Scorsese refers to De Niro as 'Mr Perfection', and credits the actor as a major contributor to each of the films, from improvising new dialogue to rearranging troublesome scenes so that they work:

    'Our collaboration is a complete collaboration. We work together in total trust.'


From the almost crazy, self-destructive Johnny Boy, De Niro changed like a chameleon into Corleone, the Sicilian immigrant on his way to becoming the head of a Mafia family: the first role was all frenzy, the second a kind of elegant coolness. In Francis Ford Coppola's The Godfather, Part II, De Niro also worked extensively on his voice and intonation so that they matched exactly those of Marlon Brando's Corleone in The Godfather. De Niro won the 1974 Best Supporting Actor Oscar for his performance.

Entirely different again, he played the alienated, paranoid Travis Bickle, dedicated to purifying New York and 'saving' the virtue of an adolescent whore through slaughter in Scorsese's Taxi Driver (1976). The film won the Golden Palm at the Cannes Film Festival and De Niro became a solid international star.

De Niro has said that he constantly finds it necessary to change directors and kinds of roles:

    'in order to escape from that vicious circle in which we all find ourselves at any given moment.'

A complete change came with 1900 (1976), made in Italy by Bernardo Bertolucci and an international cast of stars all acting in their own languages (later to be dubbed into Italian). De Niro played a sympathetic Italian landowner at the turn of the century trying to come to terms with the idea of revolution and maintain his relationship with his longtime peasant friend.

Although Elia Kazan's The Last Tycoon (1976) was made ineffective by its trowelled-on period decor and absolute fidelity to F. Scott Fitzgerald's unfinished Hollywood novel, De Niro came through unscathed. His elegant performance in a role modelled on Irving G. Thalberg suggested - more than did the leaden script - that the character was a part of the old Hollywood, that he knew about and loved film, and that he had been caught up in a love affair he knew was finally an illusion more hopeless than the films he was making.

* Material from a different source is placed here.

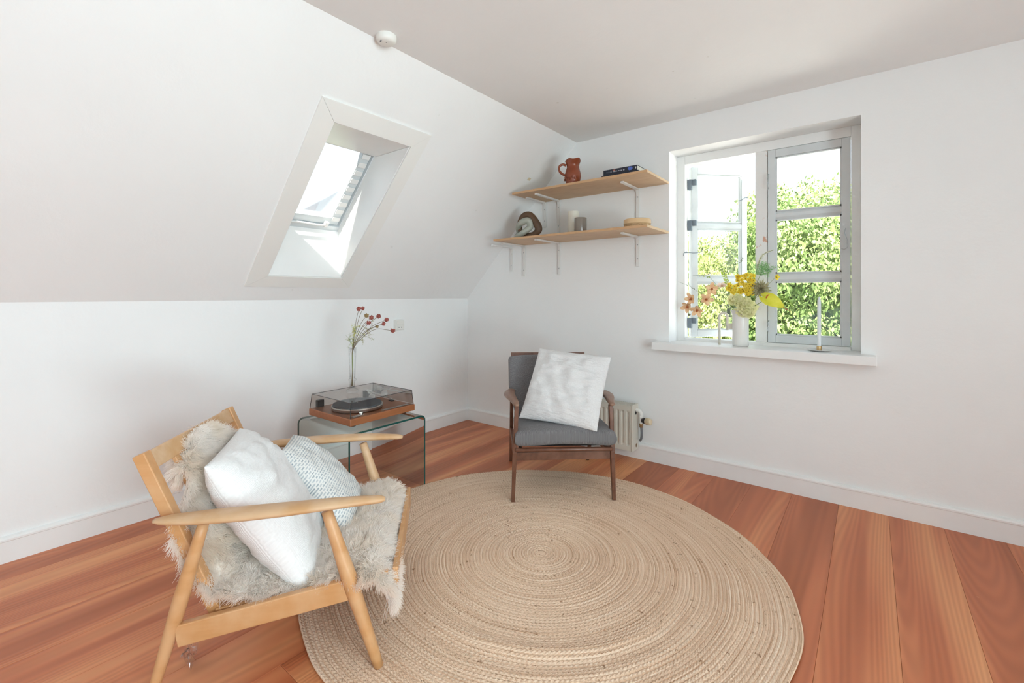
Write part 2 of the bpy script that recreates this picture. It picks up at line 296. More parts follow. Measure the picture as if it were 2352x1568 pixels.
# ------------------------------------------------------------------ helpers
def tag(o, label, cat, group=None, kind=None):
    if label: o['label'] = label
    if cat: o['category'] = cat
    if group: o['group'] = group
    if kind: o['kind'] = kind
    return o
def thing(name, label, cat, loc=(0, 0, 0), rz=0, group=None):
    o = bpy.data.objects.new(name, None); C.objects.link(o); o.empty_display_size = .1
    o.location = loc; o.rotation_euler = (0, 0, rz)
    return tag(o, label, cat, group)
def struct(o): o['kind'] = 'structure'; return o
def obj(name, bm, m, parent=None, smooth=True, recalc=True):
    me = bpy.data.meshes.new(name)
    if recalc: bmesh.ops.recalc_face_normals(bm, faces=bm.faces)
    bm.to_mesh(me); bm.free()
    for mm in (m if isinstance(m, (list, tuple)) else [m]): me.materials.append(mm)
    if smooth:
        me.polygons.foreach_set('use_smooth', [True] * len(me.polygons))
    o = bpy.data.objects.new(name, me); C.objects.link(o); o.parent = parent
    if smooth == 'auto':
        try: me.set_sharp_from_angle(angle=math.radians(35))
        except Exception: pass
    return o
def npobj(name, V, Fq, m, parent=None, uv=None, smooth=True):
    me = bpy.data.meshes.new(name)
    me.from_pydata(V.tolist() if hasattr(V, 'tolist') else V, [], Fq.tolist() if hasattr(Fq, 'tolist') else Fq); me.update()
    for mm in (m if isinstance(m, (list, tuple)) else [m]): me.materials.append(mm)
    if uv is not None:
        l = me.uv_layers.new(name='UVMap'); li = np.zeros(len(me.loops), dtype=np.int32); me.loops.foreach_get('vertex_index', li)
        l.data.foreach_set('uv', np.asarray(uv, dtype=np.float32)[li].ravel())
    if smooth: me.polygons.foreach_set('use_smooth', [True] * len(me.polygons))
    o = bpy.data.objects.new(name, me); C.objects.link(o); o.parent = parent
    return o
def prism(bm, pts, axis, a, b, mi=0):
    """polygon given in the two other axes, extruded along axis from a to b"""
    def P(p, t): return {'x': (t, p[0], p[1]), 'y': (p[0], t, p[1]), 'z': (p[0], p[1], t)}[axis]
    v0 = [bm.verts.new(P(p, a)) for p in pts]; v1 = [bm.verts.new(P(p, b)) for p in pts]; n = len(pts)
    fs = [bm.faces.new(v0), bm.faces.new(v1[::-1])]
    for i in range(n): fs.append(bm.faces.new((v0[i], v1[i], v1[(i + 1) % n], v0[(i + 1) % n])))
    for f in fs: f.material_index = mi
    return fs
def box(bm, x0, x1, y0, y1, z0, z1, bev=0, mat4=None, mi=0):
    r = bmesh.ops.create_cube(bm, size=1); vs = r['verts']
    for v in vs: v.co = Vector(((x0 + x1) / 2 + v.co.x * (x1 - x0), (y0 + y1) / 2 + v.co.y * (y1 - y0), (z0 + z1) / 2 + v.co.z * (z1 - z0)))
    if bev:
        es = list({e for v in vs for e in v.link_edges})
        g = bmesh.ops.bevel(bm, geom=es, offset=bev, segments=2, profile=.5, affect='EDGES'); vs = list({v for f in g['faces'] for v in f.verts} | {v for v in vs if v.is_valid})
    if mat4 is not None:
        for v in vs: v.co = mat4 @ v.co
    return vs
def beam(bm, p, q, w, h, up=(0, 0, 1), bev=.003, w2=None, h2=None):
    """rectangular bar from p to q; w across, h along up; optional end size (tapers)"""
    p, q = Vector(p), Vector(q); d = (q - p).normalized(); s = d.cross(Vector(up)).normalized(); u = s.cross(d)
    w2 = w if w2 is None else w2; h2 = h if h2 is None else h2
    vs = []
    for c, a, b in ((p, w, h), (q, w2, h2)):
        for i, j in ((-1, -1), (1, -1), (1, 1), (-1, 1)): vs.append(bm.verts.new(c + s * (i * a / 2) + u * (j * b / 2)))
    fs = [bm.faces.new(vs[0:4][::-1]), bm.faces.new(vs[4:8])] + [bm.faces.new((vs[i], vs[(i + 1) % 4], vs[4 + (i + 1) % 4], vs[4 + i])) for i in range(4)]
    if bev: bmesh.ops.bevel(bm, geom=list({e for f in fs for e in f.edges}), offset=bev, segments=2, profile=.5, affect='EDGES')
def tube(bm, pts, radii, seg=10, cap=True, flat=None, up=None):
    pts = [Vector(p) for p in pts]; n = len(pts)
    if not hasattr(radii, '__len__'): radii = [radii] * n
    rings = []; ref = Vector(up) if up else None
    for i, p in enumerate(pts):
        t = (pts[min(i + 1, n - 1)] - pts[max(i - 1, 0)]).normalized()
        if ref is None: ref = Vector((0, 0, 1)) if abs(t.z) < .9 else Vector((1, 0, 0))
        s = t.cross(ref).normalized(); u = s.cross(t).normalized()
        if not up: ref = u
        r = radii[i]; rs, ru = (r if hasattr(r, '__len__') else (r, r))
        rings.append([bm.verts.new(p + s * (math.cos(a) * rs) + u * (math.sin(a) * ru)) for a in (2 * PI * k / seg for k in range(seg))])
    for a, b in zip(rings, rings[1:]):
        for k in range(seg): bm.faces.new((a[k], a[(k + 1) % seg], b[(k + 1) % seg], b[k]))
    if cap: bm.faces.new(rings[0][::-1]); bm.faces.new(rings[-1])
    return rings
def lathe(bm, prof, c=(0, 0, 0), seg=32, close=False, rx=1, ry=1):
    rings = []
    for r, z in prof:
        if r < 1e-5: rings.append([bm.verts.new((c[0], c[1], c[2] + z))])
        else: rings.append([bm.verts.new((c[0] + rx * r * math.cos(2 * PI * k / seg), c[1] + ry * r * math.sin(2 * PI * k / seg), c[2] + z)) for k in range(seg)])
    prs = list(zip(rings, rings[1:])) + ([(rings[-1], rings[0])] if close else [])
    for a, b in prs:
        for k in range(seg):
            k2 = (k + 1) % seg
            if len(a) == 1 and len(b) == 1: continue
            if len(a) == 1: bm.faces.new((a[0], b[k2], b[k]))
            elif len(b) == 1: bm.faces.new((a[k], a[k2], b[0]))
            else: bm.faces.new((a[k], a[k2], b[k2], b[k]))
def spline(pts, n=8):
    P = [Vector(p) for p in pts]; P = [P[0] * 2 - P[1]] + P + [P[-1] * 2 - P[-2]]; out = []
    for i in range(1, len(P) - 2):
        for k in range(n):
            t = k / n; a, b, c, d = P[i - 1], P[i], P[i + 1], P[i + 2]
            out.append(.5 * ((2 * b) + (c - a) * t + (2 * a - 5 * b + 4 * c - d) * t * t + (3 * b - a - 3 * c + d) * t ** 3))
    out.append(P[-2]); return out
def sphere(bm, c, r, seg=12, rings=8, sz=1):
    g = bmesh.ops.create_uvsphere(bm, u_segments=seg, v_segments=rings, radius=r)
    for v in g['verts']: v.co = Vector((v.co.x, v.co.y, v.co.z * sz)) + Vector(c)
def B(): return bmesh.new()

def pad(name, P, T, m, parent=None, n=44, p=2.0, q=.45, pinch=.07, wr=.006, seed=0, back=1.0, asym=None, wf=9, uvs=(1, 1), cr=0.):
    """closed soft cushion: P(u,v) gives the mid surface for u,v in -1..1"""
    us = np.linspace(-1, 1, n + 1); g = 1.0
    # cluster samples towards the rim so that the seam stays round
    us = np.sin(us * PI / 2)
    V = []; UV = []; idx = {}
    grid = [[None] * (n + 1) for _ in range(n + 1)]
    pts = [[None] * (n + 1) for _ in range(n + 1)]
    for i, u in enumerate(us):
        for j, v in enumerate(us):
            uu = u * (1 - pinch * (1 - v * v) * abs(u) ** 2); vv = v * (1 - pinch * (1 - u * u) * abs(v) ** 2)
            pts[i][j] = P(uu, vv)
    e1 = (P(.5, 0) - P(-.5, 0)).normalized(); e2 = (P(0, .5) - P(0, -.5)).normalized(); N = e1.cross(e2).normalized()
    faces = []
    for side in (1, -1):
        for i, u in enumerate(us):
            for j, v in enumerate(us):
                rim = i in (0, n) or j in (0, n)
                if rim and side == -1: idx[(side, i, j)] = idx[(1, i, j)]; continue
                t = T * max(0, (1 - abs(u) ** p) * (1 - abs(v) ** p)) ** q
                if asym: t *= asym(u, v)
                co = pts[i][j]
                w = noise.noise(Vector((u * wf * .35 + seed, v * wf, side * 3))) * wr + noise.noise(Vector((u * 3 + seed, v * 3.3, side * 7 + 5))) * wr * 1.5
                if cr:
                    a_ = abs(noise.noise(Vector((u * 3.2 + seed, v * 17 + 2 * noise.noise(Vector((u * 2, v * 2, seed))), side * 2)))); b_ = abs(noise.noise(Vector((u * 13, v * 4 + seed, side * 4))))
                    w -= cr * (.55 - 2.2 * a_) * (.6 + .8 * abs(v)) + cr * .5 * (.5 - 2 * b_)
                w *= min(1, 3 * (1 - max(abs(u), abs(v))) + .15)
                co = co + N * (side * t * (1 if side == 1 else back) + w)
                idx[(side, i, j)] = len(V); V.append(co[:]); UV.append(((u + 1) / 2 * uvs[0], (v + 1) / 2 * uvs[1]))
        for i in range(n):
            for j in range(n):
                f = [idx[(side, i, j)], idx[(side, i + 1, j)], idx[(side, i + 1, j + 1)], idx[(side, i, j + 1)]]
                faces.append(f if side == 1 else f[::-1])
    return npobj(name, V, faces, m, parent, UV)
def bilin(tl, tr, br, bl):
    tl, tr, br, bl = map(Vector, (tl, tr, br, bl))
    return lambda u, v: (tl * (1 - (u + 1) / 2) + tr * ((u + 1) / 2)) * ((v + 1) / 2) + (bl * (1 - (u + 1) / 2) + br * ((u + 1) / 2)) * (1 - (v + 1) / 2)

def petal(bm, o, d, up, L, W, curl=0., cup=0., tip=.0, nl=5):
    """one leaf or petal: from o along d, its face towards up"""
    o, d, up = Vector(o), Vector(d).normalized(), Vector(up); s = d.cross(up)
    if s.length < 1e-4: s = d.cross(Vector((.3, .5, .8)))
    s.normalize(); up = s.cross(d).normalized(); rows = []
    for i in range(nl + 1):
        t = i / nl; w = W * .5 * (math.sin(PI * min(1, (t * .88 + .06))) ** .8) * (1 - tip * t)
        ang = curl * t; c = o + d * (L * t * math.cos(ang * .5)) + up * (L * t * math.sin(ang * .5))
        if i == nl: w = W * .06
        rows.append([bm.verts.new(c + s * (k * w) + up * (cup * w * abs(k))) for k in (-1, 0, 1)])
    for a, b in zip(rows, rows[1:]):
        for k in range(2): bm.faces.new((a[k], a[k + 1], b[k + 1], b[k]))
def rdir(zb=0.):
    v = Vector((random.gauss(0, 1), random.gauss(0, 1), random.gauss(0, 1) + zb)); return v.normalized()

# ================================================================== ROOM
ZK, XC, ZC = 1.166, 1.206, 2.425              # knee wall height, where the slope meets the ceiling
XR, YB = 6.3, -5.5                            # right side and back of the room
sN = Vector((-.722, 0, .692)); sS = Vector((.692, 0, .722))
def SP(s, o): p = Vector((0, 0, ZK)) + sS * s + sN * o; return (p.x, p.z)
# gable wall with window opening
WX0, WX1, WZ0, WZ1 = 1.95, 3.03, .864, 2.212
bm = B(); T = .30
XR0 = XR - XC
prism(bm, [(-.3, -.05), (WX0, -.05), (WX0, ZC + .1), (XC, ZC + .1), (-.3, ZK - .2 + .1)], 'y', 0, T)
prism(bm, [(WX0, -.05), (WX1, -.05), (WX1, WZ0), (WX0, WZ0)], 'y', 0, T)
prism(bm, [(WX0, WZ1), (WX1, WZ1), (WX1, ZC + .1), (WX0, ZC + .1)], 'y', 0, T)
prism(bm, [(WX1, -.05), (XR + .3, -.05), (XR + .3, ZK), (XR0, ZC + .1), (WX1, ZC + .1)], 'y', 0, T)
struct(obj('wall_gable', bm, M['wall'], smooth=False))
bm = B(); prism(bm, [(-.25, -.05), (0, -.05), (0, ZK), (-.25, ZK)], 'y', YB, 0); struct(obj('wall_left', bm, M['wall'], smooth=False))
bm = B(); prism(bm, [(XR, -.05), (XR + .2, -.05), (XR + .2, ZK), (XR, ZK)], 'y', YB, 0); struct(obj('wall_right', bm, M['wall'], smooth=False))
bm = B(); prism(bm, [(-.2, -.05), (XR + .2, -.05), (XR + .2, ZK), (XR0, ZC + .1), (XC, ZC + .1), (-.2, ZK)], 'y', YB - .2, YB); struct(obj('wall_back', bm, M['wall'], smooth=False))
bm = B(); box(bm, XC - .02, XR0 + .02, YB - .1, .1, ZC, ZC + .12); struct(obj('ceiling', bm, M['wall'], smooth=False))
# sloping wall with the roof window hole
SY0, SY1 = -1.94, -1.44; TH = .25
bm = B(); full = [SP(0, 0), SP(1.745, 0), SP(1.745, TH), SP(-.2, TH)]
prism(bm, full, 'y', YB - .1, SY0); prism(bm, full, 'y', SY1, .1)
prism(bm, [SP(0, 0), SP(.216, 0), SP(.424, .246), SP(.424, TH), SP(-.2, TH)], 'y', SY0, SY1)
prism(bm, [SP(1.284, 0), SP(1.745, 0), SP(1.745, TH), SP(1.05, TH), SP(1.05, .24)], 'y', SY0, SY1)
struct(obj('wall_slope', bm, M['wall'], smooth=False))
bm = B(); prism(bm, [(XR, ZK), (XR0, ZC), (XR0, ZC + .25), (XR + .3, ZK)], 'y', YB - .1, .1); struct(obj('wall_slope_right', bm, M['wall'], smooth=False))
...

More directly and authentically connected to the old Hollywood, Scorsese's New York, New York (1977), with its re-creation of the New York of movies (as opposed to the 'real' New York) and of the Big Band era, gave De Niro a chance to improvise whole sequences of dialogue, to demonstrate that he has a fine comic talent, and to walk the razor's edge between the comic and the emotionally touching. Jimmy Doyle was also De Niro's first fully romantic role and suggested that if he had been a less talented and ambitious actor he might have had a full career as a conventional matinee idol.

In The Deer Hunter (1978), De Niro played a metal-worker whose hellish experiences in Vietnam make it impossible for him to return to a normal life until he comes to terms with what has happened to himself and his friends. The actor has high praise for Michael Cimino, the film's director:

    'I responded to him. From the time I met him, he was full of his project, of his subject, and I could see he was ready and felt the film had to be made. We were open to one another, ready to meet anywhere and anytime to work together to the end. As with John Hancock (to say nothing of Martin Scorsese) I felt there was something fresh and something good there.'

Although the film was politically and aesthetically controversial (some praised its view of America healing itself while others criticized its verbosity), De Niro's sensitive portrayal of a man learning to understand himself was universally acclaimed.

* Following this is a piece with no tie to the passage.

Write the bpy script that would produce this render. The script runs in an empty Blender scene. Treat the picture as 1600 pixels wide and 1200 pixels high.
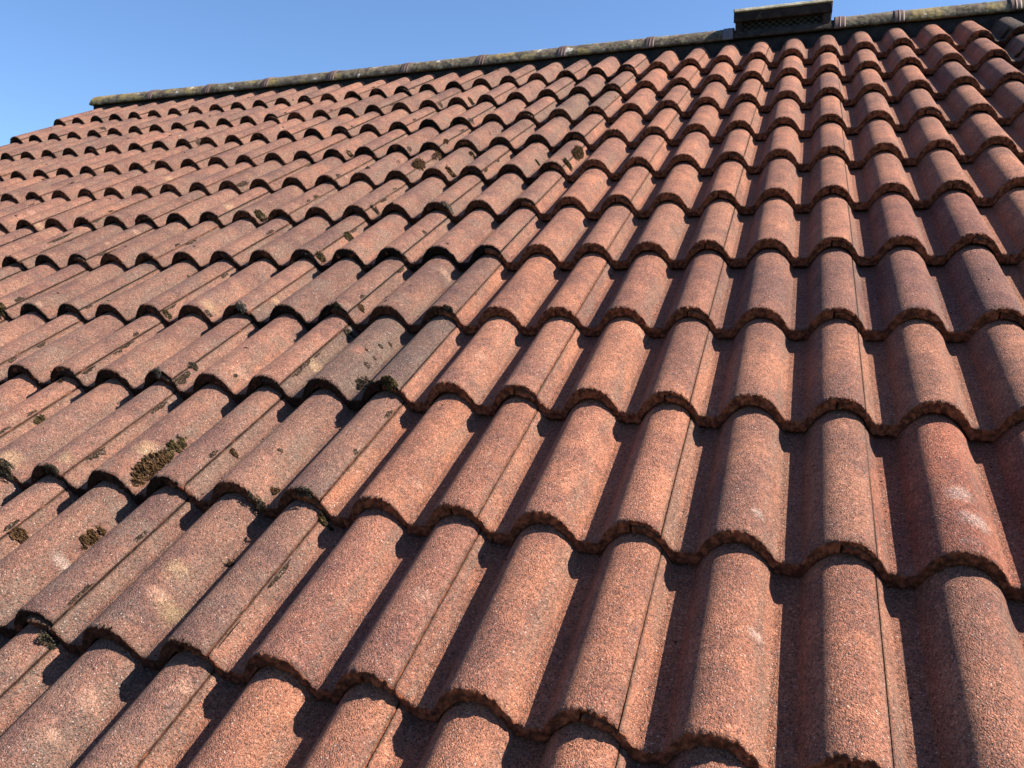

De Niro's work with Scorsese on Raging Bull (1980), the story of middleweight boxer Jake La Motta, again demonstrates the actor's incredible range and love of change. He played La Motta as an inarticulate, instinctual animal. De Niro was fascinated by La Motta's 'destiny':

    'He fought for everything and he lost everything.'

The same passion for complete preparation that had made the actor learn the saxophone for New York, New York, here led him to take boxing lessons and gain 60Ibs in four months for the scenes of La Motta in retirement. He also learned something about the inner character of the role:

    'I don't like boxing. It's too primitive. But Jake is a more complex being than you think. Take his style: that way of uncovering his face to take blows and tire his opponents. In one way or another there has to be some feeling of guilt to deliberately look to get hit'

De Niro's dedication earned him Best Actor Oscar for 1981. He continued his effective partnership with Scorsese in The King of Comedy (1983), this time playing a man who is convinced of his own talent as a stand-up comic. In De Niro's hands, Rupert Pupkin's arrogance and pathos made a studied comment on those who search after stardom.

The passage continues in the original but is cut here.